In the words of Myles:
I am starving & the traffic is slow. I’ve missed the whole brouhaha about concept ualism because I am sleepless & corny isn’t that enough
Because Hannah actually could have said ‘the whole brouhaha about conceptualism’ at some point since I met her, and I am sleepless tonight.
A few blurbs later in the front matter of Evolution, another darling I’m trying to get Hannah to read: “The art: I mean it’s pretty but it ain’t pretty and all of that is in there, in the way you move and walk around.” —Fred Moten
Cut-ups go only so far, but it’s in such a mode that I get most hot and heavy.
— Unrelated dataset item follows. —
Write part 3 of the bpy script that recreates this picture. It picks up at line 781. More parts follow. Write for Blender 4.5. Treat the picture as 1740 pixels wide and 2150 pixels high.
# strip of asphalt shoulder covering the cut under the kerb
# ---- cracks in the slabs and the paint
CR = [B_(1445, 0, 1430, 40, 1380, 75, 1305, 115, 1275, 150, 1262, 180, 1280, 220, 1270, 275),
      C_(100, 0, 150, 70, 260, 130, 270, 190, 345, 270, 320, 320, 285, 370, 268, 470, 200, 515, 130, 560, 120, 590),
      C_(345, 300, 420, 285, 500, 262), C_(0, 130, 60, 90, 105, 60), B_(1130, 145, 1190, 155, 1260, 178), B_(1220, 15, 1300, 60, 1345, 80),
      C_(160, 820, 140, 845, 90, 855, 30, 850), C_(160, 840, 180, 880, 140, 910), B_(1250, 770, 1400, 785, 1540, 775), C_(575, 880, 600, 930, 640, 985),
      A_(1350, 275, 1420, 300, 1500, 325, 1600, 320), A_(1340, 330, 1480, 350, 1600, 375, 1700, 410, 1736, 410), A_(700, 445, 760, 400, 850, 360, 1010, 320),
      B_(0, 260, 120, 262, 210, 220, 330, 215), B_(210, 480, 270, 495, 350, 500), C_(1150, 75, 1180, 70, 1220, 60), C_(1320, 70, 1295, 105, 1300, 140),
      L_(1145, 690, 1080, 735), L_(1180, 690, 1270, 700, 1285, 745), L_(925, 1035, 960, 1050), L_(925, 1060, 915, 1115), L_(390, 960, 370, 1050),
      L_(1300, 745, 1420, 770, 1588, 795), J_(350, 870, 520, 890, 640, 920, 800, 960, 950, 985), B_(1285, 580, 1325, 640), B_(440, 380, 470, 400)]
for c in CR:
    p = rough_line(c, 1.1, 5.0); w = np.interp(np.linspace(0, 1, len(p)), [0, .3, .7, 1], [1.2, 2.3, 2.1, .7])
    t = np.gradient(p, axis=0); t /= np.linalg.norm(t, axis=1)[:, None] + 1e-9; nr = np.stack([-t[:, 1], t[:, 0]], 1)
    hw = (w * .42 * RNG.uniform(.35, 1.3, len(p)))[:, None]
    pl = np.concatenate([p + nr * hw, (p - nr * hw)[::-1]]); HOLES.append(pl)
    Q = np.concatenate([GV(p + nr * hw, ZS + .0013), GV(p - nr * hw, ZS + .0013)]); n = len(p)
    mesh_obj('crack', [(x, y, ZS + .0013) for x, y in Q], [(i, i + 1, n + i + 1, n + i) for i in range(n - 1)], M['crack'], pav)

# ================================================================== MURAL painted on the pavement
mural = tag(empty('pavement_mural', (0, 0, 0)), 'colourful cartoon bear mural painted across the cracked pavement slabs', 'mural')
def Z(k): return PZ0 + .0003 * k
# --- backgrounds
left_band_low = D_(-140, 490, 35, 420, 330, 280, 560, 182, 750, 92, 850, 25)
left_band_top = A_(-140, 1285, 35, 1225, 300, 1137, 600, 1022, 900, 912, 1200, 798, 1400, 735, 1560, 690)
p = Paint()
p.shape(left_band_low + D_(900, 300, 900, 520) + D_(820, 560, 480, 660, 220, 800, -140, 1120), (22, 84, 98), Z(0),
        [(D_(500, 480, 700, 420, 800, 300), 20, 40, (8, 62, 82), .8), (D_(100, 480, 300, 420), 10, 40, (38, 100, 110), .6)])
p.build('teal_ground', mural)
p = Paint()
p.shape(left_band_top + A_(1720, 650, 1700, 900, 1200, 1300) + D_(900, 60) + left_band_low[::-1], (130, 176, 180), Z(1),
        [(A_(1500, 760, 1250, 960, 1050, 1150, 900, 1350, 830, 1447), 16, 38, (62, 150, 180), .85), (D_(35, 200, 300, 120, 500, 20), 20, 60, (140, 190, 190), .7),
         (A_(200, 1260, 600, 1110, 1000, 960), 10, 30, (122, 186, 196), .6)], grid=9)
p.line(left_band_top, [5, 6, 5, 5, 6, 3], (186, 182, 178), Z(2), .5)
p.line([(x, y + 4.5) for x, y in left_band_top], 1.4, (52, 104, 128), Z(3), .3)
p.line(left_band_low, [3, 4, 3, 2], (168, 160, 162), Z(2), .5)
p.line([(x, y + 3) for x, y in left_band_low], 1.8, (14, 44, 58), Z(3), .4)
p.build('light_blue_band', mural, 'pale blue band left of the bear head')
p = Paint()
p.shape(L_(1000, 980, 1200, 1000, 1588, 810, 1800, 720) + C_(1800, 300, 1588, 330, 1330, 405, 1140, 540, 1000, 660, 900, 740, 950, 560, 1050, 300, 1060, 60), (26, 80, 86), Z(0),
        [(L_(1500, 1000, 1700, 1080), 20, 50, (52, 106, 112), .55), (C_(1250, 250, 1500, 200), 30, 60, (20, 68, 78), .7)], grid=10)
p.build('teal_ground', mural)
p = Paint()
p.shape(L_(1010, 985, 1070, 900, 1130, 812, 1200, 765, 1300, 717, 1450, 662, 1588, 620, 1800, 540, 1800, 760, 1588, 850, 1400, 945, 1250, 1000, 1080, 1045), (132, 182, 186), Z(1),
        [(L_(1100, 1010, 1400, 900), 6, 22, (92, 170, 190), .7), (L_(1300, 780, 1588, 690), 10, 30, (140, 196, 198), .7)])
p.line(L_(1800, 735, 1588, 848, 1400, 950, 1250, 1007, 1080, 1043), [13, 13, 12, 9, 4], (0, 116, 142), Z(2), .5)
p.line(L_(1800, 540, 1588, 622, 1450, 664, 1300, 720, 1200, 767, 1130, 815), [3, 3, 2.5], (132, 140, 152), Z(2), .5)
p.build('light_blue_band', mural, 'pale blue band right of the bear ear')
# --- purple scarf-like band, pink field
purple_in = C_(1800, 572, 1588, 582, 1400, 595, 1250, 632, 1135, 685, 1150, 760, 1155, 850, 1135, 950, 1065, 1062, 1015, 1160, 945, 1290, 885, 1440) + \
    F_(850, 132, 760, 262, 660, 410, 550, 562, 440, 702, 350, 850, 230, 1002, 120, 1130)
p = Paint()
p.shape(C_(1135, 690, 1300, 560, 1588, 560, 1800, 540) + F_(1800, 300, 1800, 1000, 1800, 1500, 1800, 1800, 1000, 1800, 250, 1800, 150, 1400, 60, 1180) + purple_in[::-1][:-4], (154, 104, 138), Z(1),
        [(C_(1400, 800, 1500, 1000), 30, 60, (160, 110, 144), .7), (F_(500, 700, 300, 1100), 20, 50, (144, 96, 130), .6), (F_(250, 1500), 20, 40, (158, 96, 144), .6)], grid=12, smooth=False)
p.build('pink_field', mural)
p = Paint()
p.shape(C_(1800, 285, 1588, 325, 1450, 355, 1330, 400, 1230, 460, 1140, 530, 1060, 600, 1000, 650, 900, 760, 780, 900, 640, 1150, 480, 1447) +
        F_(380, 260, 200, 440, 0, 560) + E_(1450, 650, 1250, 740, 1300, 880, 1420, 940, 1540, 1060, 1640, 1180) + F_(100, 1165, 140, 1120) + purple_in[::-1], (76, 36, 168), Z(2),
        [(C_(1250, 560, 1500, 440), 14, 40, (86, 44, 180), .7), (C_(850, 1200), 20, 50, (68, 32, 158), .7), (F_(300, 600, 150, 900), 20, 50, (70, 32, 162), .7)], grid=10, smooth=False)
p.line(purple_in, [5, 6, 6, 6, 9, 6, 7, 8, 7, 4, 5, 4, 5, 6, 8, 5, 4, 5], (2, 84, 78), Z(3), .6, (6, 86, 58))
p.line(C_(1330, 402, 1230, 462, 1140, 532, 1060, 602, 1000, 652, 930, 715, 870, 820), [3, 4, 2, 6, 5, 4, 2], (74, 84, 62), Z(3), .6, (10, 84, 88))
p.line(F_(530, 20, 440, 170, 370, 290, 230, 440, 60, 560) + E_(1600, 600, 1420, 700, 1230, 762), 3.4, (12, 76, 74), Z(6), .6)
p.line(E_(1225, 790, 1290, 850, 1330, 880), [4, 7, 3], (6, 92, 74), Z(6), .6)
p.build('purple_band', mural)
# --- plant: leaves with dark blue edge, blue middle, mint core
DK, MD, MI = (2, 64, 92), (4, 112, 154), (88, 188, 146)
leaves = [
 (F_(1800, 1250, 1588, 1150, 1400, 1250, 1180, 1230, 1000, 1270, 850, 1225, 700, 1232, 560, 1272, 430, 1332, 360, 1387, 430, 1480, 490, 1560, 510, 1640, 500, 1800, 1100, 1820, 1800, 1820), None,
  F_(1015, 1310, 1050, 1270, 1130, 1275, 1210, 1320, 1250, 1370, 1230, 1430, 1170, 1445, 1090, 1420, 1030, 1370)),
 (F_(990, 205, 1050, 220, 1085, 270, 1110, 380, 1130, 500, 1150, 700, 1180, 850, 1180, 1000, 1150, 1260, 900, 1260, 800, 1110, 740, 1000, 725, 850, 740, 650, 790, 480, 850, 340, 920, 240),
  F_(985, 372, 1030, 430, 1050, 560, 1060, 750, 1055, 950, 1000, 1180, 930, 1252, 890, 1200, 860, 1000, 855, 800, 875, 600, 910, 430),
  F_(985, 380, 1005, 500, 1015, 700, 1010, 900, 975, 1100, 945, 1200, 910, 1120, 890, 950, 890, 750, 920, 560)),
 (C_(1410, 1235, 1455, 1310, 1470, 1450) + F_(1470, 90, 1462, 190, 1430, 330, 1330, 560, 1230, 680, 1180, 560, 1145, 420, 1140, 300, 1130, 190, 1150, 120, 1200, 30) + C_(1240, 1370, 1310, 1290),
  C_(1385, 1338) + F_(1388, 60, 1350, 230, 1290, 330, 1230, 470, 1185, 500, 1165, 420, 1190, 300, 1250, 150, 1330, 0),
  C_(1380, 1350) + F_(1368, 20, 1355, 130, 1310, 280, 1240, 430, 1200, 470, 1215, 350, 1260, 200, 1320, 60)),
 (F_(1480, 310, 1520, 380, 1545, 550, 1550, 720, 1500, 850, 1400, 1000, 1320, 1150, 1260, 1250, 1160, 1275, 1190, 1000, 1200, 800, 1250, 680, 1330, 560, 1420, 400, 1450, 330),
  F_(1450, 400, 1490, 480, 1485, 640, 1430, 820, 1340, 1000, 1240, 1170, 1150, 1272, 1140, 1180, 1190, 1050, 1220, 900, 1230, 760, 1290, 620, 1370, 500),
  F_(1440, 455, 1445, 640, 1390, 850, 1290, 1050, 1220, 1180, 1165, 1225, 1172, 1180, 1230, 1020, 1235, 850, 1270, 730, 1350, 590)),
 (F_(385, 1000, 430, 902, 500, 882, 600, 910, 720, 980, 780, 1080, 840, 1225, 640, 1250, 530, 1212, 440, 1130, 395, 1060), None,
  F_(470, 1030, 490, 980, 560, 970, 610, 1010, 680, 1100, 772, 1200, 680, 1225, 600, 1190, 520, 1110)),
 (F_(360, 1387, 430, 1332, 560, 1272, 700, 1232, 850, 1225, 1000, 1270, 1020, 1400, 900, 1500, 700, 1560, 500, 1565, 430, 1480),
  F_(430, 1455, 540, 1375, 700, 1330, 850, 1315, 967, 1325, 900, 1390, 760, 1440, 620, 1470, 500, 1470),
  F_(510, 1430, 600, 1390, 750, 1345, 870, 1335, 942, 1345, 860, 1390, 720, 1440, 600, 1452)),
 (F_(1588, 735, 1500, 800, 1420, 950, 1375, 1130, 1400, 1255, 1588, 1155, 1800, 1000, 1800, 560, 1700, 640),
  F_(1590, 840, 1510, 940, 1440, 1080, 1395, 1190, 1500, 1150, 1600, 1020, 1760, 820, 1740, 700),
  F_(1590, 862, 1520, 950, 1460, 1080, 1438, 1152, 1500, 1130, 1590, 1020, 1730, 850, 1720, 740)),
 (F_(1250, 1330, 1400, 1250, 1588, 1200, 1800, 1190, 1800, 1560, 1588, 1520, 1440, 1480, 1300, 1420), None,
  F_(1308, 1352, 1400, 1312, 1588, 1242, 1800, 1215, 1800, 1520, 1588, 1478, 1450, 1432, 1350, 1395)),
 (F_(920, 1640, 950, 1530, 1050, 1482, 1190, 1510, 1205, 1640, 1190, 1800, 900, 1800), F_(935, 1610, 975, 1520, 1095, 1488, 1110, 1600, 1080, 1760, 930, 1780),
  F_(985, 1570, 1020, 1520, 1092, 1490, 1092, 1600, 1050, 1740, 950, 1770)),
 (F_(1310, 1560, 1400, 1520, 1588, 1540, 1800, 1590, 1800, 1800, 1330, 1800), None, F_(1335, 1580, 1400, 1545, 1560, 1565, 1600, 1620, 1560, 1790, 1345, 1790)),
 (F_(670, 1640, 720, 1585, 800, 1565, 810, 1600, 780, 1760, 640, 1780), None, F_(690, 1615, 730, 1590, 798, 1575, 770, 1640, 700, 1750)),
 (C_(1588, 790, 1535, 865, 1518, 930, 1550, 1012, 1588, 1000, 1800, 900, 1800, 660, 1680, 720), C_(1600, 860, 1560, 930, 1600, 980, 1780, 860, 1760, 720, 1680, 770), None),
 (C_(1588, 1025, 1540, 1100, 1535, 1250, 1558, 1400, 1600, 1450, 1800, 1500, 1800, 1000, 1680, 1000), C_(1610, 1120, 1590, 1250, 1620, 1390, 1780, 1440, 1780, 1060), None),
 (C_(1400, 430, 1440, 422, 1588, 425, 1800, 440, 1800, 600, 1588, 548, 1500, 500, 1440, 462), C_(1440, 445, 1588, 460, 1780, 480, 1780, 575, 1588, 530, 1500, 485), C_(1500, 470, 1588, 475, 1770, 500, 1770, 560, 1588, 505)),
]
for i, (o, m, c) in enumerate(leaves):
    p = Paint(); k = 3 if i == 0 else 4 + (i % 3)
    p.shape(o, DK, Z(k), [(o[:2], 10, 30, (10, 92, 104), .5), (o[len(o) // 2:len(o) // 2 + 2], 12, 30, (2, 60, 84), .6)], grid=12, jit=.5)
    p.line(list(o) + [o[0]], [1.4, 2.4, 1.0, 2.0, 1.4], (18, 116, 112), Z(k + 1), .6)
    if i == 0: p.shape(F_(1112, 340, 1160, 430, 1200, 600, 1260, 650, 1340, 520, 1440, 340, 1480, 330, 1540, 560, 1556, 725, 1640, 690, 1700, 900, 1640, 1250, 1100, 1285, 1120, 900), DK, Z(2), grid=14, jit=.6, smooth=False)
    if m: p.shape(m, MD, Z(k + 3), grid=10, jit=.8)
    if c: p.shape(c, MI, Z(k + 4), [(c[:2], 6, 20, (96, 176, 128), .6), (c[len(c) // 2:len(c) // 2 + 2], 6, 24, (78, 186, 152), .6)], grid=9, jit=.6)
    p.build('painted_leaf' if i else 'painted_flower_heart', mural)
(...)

Tumescence is or is not at all related.
All of which—I mean everything above—is about the job. The one fucking job. What is the job? Where does one do the job? How much time does the job take? When do I show up? Though not ‘why’. ‘Why’ is that scuzzy cousin you haven’t needed or wanted to see in decades.
Hannah gives herself something tangential to a legal ten minute break during her public cooking shifts. If there’s a complaint, feel free to file it with the manager. But it won’t be me.
Note that the work is designated by “locations”, not something that sounds more artsy like “iterations” or even worse, “manifestations”.
Even if it was his research assistants who did the reading. There is absolutely no way he has personally read all the thousands of sources he cites throughout his oeuvre.